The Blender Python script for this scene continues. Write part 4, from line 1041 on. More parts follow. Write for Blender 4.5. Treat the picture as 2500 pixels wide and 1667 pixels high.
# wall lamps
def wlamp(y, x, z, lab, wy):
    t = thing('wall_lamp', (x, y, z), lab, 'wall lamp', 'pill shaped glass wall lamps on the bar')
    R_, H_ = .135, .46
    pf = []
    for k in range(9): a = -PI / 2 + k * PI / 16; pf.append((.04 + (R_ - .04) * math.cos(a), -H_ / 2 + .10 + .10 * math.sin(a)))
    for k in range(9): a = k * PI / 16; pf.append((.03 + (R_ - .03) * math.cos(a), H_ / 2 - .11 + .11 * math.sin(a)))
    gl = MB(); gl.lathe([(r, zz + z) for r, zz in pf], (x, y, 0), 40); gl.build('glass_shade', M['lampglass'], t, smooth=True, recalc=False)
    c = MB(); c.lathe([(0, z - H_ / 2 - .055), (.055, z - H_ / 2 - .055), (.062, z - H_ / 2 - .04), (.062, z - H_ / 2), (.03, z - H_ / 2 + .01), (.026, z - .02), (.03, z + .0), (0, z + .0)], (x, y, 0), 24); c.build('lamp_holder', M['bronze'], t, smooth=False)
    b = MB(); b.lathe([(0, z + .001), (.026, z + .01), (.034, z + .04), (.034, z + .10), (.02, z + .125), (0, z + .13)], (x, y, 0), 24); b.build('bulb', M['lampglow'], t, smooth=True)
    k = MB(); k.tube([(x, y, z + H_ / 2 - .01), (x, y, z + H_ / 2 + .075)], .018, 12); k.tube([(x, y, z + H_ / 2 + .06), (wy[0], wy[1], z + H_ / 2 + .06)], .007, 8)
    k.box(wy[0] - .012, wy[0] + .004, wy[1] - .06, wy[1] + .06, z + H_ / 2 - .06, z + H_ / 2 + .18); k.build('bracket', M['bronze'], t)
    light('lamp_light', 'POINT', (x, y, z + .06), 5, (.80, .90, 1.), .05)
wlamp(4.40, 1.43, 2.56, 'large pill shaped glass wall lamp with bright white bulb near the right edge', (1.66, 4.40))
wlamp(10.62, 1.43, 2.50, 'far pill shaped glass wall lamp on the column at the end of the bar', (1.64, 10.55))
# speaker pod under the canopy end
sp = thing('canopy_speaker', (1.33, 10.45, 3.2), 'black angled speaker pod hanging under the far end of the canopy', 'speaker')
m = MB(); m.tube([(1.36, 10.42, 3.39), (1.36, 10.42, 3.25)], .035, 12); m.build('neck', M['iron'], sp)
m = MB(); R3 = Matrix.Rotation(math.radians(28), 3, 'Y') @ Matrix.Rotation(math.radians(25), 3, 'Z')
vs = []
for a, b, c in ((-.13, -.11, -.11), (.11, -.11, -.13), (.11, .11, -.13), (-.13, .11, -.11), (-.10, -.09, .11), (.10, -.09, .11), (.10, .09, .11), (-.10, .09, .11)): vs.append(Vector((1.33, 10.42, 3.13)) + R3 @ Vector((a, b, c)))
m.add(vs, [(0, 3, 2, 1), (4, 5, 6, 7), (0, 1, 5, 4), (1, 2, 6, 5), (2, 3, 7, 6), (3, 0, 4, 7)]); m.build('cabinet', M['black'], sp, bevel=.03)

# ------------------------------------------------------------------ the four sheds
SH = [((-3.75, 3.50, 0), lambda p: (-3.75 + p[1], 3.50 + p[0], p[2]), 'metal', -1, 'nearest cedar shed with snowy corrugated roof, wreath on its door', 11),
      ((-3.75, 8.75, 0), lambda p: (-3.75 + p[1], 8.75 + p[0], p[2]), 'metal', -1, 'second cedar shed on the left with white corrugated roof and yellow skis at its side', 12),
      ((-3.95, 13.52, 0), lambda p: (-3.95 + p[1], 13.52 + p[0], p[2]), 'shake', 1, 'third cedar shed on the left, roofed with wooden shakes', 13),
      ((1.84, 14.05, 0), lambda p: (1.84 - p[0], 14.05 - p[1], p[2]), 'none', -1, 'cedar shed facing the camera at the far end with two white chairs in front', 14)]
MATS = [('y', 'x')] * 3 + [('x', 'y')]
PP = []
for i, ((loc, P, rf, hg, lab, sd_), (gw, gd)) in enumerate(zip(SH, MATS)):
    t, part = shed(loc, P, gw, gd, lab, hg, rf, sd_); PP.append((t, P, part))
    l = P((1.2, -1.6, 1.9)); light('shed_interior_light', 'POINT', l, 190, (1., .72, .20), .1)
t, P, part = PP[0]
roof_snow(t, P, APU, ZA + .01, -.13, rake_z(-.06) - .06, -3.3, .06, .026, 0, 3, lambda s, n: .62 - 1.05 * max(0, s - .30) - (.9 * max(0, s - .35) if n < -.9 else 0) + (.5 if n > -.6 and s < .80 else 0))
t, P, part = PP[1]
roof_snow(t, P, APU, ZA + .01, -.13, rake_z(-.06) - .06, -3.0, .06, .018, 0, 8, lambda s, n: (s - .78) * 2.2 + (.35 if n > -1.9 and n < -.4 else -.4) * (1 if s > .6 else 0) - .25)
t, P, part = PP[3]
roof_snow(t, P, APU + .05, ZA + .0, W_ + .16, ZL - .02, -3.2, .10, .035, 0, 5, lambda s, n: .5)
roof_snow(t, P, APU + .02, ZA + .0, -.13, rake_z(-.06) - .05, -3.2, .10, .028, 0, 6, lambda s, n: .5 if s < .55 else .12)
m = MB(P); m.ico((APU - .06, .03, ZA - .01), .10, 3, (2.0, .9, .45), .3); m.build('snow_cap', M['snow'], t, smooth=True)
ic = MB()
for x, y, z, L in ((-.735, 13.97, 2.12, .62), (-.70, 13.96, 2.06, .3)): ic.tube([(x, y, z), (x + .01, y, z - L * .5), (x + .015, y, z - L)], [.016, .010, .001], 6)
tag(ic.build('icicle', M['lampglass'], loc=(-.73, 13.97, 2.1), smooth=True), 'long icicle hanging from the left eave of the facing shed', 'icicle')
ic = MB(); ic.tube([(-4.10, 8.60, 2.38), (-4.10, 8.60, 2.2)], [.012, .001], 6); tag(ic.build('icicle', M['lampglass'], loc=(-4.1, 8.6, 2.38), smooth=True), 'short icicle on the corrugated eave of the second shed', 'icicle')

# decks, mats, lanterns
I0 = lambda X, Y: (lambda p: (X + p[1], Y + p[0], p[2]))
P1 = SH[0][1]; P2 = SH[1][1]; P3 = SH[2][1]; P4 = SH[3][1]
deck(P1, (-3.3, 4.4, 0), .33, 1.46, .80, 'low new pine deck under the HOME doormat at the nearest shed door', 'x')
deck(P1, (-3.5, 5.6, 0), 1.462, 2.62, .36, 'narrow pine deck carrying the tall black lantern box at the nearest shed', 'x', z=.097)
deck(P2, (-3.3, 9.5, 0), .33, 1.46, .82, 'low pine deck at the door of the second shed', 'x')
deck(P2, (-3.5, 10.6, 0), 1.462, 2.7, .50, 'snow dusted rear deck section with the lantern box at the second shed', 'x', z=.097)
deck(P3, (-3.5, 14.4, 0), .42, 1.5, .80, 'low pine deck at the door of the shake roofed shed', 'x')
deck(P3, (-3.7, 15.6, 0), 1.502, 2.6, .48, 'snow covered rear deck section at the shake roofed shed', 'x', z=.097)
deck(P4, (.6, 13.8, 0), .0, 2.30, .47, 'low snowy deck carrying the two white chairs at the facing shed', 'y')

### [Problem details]
Repeat the data verbatim.

### [Result of this exercise]
The Blender Python script for this scene continues. Write part 4, from line 1041 on. More parts follow. Write for Blender 4.5. Treat the picture as 2500 pixels wide and 1667 pixels high.
# wall lamps
def wlamp(y, x, z, lab, wy):
    t = thing('wall_lamp', (x, y, z), lab, 'wall lamp', 'pill shaped glass wall lamps on the bar')
    R_, H_ = .135, .46
    pf = []
    for k in range(9): a = -PI / 2 + k * PI / 16; pf.append((.04 + (R_ - .04) * math.cos(a), -H_ / 2 + .10 + .10 * math.sin(a)))
    for k in range(9): a = k * PI / 16; pf.append((.03 + (R_ - .03) * math.cos(a), H_ / 2 - .11 + .11 * math.sin(a)))
    gl = MB(); gl.lathe([(r, zz + z) for r, zz in pf], (x, y, 0), 40); gl.build('glass_shade', M['lampglass'], t, smooth=True, recalc=False)
    c = MB(); c.lathe([(0, z - H_ / 2 - .055), (.055, z - H_ / 2 - .055), (.062, z - H_ / 2 - .04), (.062, z - H_ / 2), (.03, z - H_ / 2 + .01), (.026, z - .02), (.03, z + .0), (0, z + .0)], (x, y, 0), 24); c.build('lamp_holder', M['bronze'], t, smooth=False)
    b = MB(); b.lathe([(0, z + .001), (.026, z + .01), (.034, z + .04), (.034, z + .10), (.02, z + .125), (0, z + .13)], (x, y, 0), 24); b.build('bulb', M['lampglow'], t, smooth=True)
    k = MB(); k.tube([(x, y, z + H_ / 2 - .01), (x, y, z + H_ / 2 + .075)], .018, 12); k.tube([(x, y, z + H_ / 2 + .06), (wy[0], wy[1], z + H_ / 2 + .06)], .007, 8)
    k.box(wy[0] - .012, wy[0] + .004, wy[1] - .06, wy[1] + .06, z + H_ / 2 - .06, z + H_ / 2 + .18); k.build('bracket', M['bronze'], t)
    light('lamp_light', 'POINT', (x, y, z + .06), 5, (.80, .90, 1.), .05)
wlamp(4.40, 1.43, 2.56, 'large pill shaped glass wall lamp with bright white bulb near the right edge', (1.66, 4.40))
wlamp(10.62, 1.43, 2.50, 'far pill shaped glass wall lamp on the column at the end of the bar', (1.64, 10.55))
# speaker pod under the canopy end
sp = thing('canopy_speaker', (1.33, 10.45, 3.2), 'black angled speaker pod hanging under the far end of the canopy', 'speaker')
m = MB(); m.tube([(1.36, 10.42, 3.39), (1.36, 10.42, 3.25)], .035, 12); m.build('neck', M['iron'], sp)
m = MB(); R3 = Matrix.Rotation(math.radians(28), 3, 'Y') @ Matrix.Rotation(math.radians(25), 3, 'Z')
vs = []
for a, b, c in ((-.13, -.11, -.11), (.11, -.11, -.13), (.11, .11, -.13), (-.13, .11, -.11), (-.10, -.09, .11), (.10, -.09, .11), (.10, .09, .11), (-.10, .09, .11)): vs.append(Vector((1.33, 10.42, 3.13)) + R3 @ Vector((a, b, c)))
m.add(vs, [(0, 3, 2, 1), (4, 5, 6, 7), (0, 1, 5, 4), (1, 2, 6, 5), (2, 3, 7, 6), (3, 0, 4, 7)]); m.build('cabinet', M['black'], sp, bevel=.03)

# ------------------------------------------------------------------ the four sheds
SH = [((-3.75, 3.50, 0), lambda p: (-3.75 + p[1], 3.50 + p[0], p[2]), 'metal', -1, 'nearest cedar shed with snowy corrugated roof, wreath on its door', 11),
      ((-3.75, 8.75, 0), lambda p: (-3.75 + p[1], 8.75 + p[0], p[2]), 'metal', -1, 'second cedar shed on the left with white corrugated roof and yellow skis at its side', 12),
      ((-3.95, 13.52, 0), lambda p: (-3.95 + p[1], 13.52 + p[0], p[2]), 'shake', 1, 'third cedar shed on the left, roofed with wooden shakes', 13),
      ((1.84, 14.05, 0), lambda p: (1.84 - p[0], 14.05 - p[1], p[2]), 'none', -1, 'cedar shed facing the camera at the far end with two white chairs in front', 14)]
MATS = [('y', 'x')] * 3 + [('x', 'y')]
PP = []
for i, ((loc, P, rf, hg, lab, sd_), (gw, gd)) in enumerate(zip(SH, MATS)):
    t, part = shed(loc, P, gw, gd, lab, hg, rf, sd_); PP.append((t, P, part))
    l = P((1.2, -1.6, 1.9)); light('shed_interior_light', 'POINT', l, 190, (1., .72, .20), .1)
t, P, part = PP[0]
roof_snow(t, P, APU, ZA + .01, -.13, rake_z(-.06) - .06, -3.3, .06, .026, 0, 3, lambda s, n: .62 - 1.05 * max(0, s - .30) - (.9 * max(0, s - .35) if n < -.9 else 0) + (.5 if n > -.6 and s < .80 else 0))
t, P, part = PP[1]
roof_snow(t, P, APU, ZA + .01, -.13, rake_z(-.06) - .06, -3.0, .06, .018, 0, 8, lambda s, n: (s - .78) * 2.2 + (.35 if n > -1.9 and n < -.4 else -.4) * (1 if s > .6 else 0) - .25)
t, P, part = PP[3]
roof_snow(t, P, APU + .05, ZA + .0, W_ + .16, ZL - .02, -3.2, .10, .035, 0, 5, lambda s, n: .5)
roof_snow(t, P, APU + .02, ZA + .0, -.13, rake_z(-.06) - .05, -3.2, .10, .028, 0, 6, lambda s, n: .5 if s < .55 else .12)
m = MB(P); m.ico((APU - .06, .03, ZA - .01), .10, 3, (2.0, .9, .45), .3); m.build('snow_cap', M['snow'], t, smooth=True)
ic = MB()
for x, y, z, L in ((-.735, 13.97, 2.12, .62), (-.70, 13.96, 2.06, .3)): ic.tube([(x, y, z), (x + .01, y, z - L * .5), (x + .015, y, z - L)], [.016, .010, .001], 6)
tag(ic.build('icicle', M['lampglass'], loc=(-.73, 13.97, 2.1), smooth=True), 'long icicle hanging from the left eave of the facing shed', 'icicle')
ic = MB(); ic.tube([(-4.10, 8.60, 2.38), (-4.10, 8.60, 2.2)], [.012, .001], 6); tag(ic.build('icicle', M['lampglass'], loc=(-4.1, 8.6, 2.38), smooth=True), 'short icicle on the corrugated eave of the second shed', 'icicle')

# decks, mats, lanterns
I0 = lambda X, Y: (lambda p: (X + p[1], Y + p[0], p[2]))
P1 = SH[0][1]; P2 = SH[1][1]; P3 = SH[2][1]; P4 = SH[3][1]
deck(P1, (-3.3, 4.4, 0), .33, 1.46, .80, 'low new pine deck under the HOME doormat at the nearest shed door', 'x')
deck(P1, (-3.5, 5.6, 0), 1.462, 2.62, .36, 'narrow pine deck carrying the tall black lantern box at the nearest shed', 'x', z=.097)
deck(P2, (-3.3, 9.5, 0), .33, 1.46, .82, 'low pine deck at the door of the second shed', 'x')
deck(P2, (-3.5, 10.6, 0), 1.462, 2.7, .50, 'snow dusted rear deck section with the lantern box at the second shed', 'x', z=.097)
deck(P3, (-3.5, 14.4, 0), .42, 1.5, .80, 'low pine deck at the door of the shake roofed shed', 'x')
deck(P3, (-3.7, 15.6, 0), 1.502, 2.6, .48, 'snow covered rear deck section at the shake roofed shed', 'x', z=.097)
deck(P4, (.6, 13.8, 0), .0, 2.30, .47, 'low snowy deck carrying the two white chairs at the facing shed', 'y')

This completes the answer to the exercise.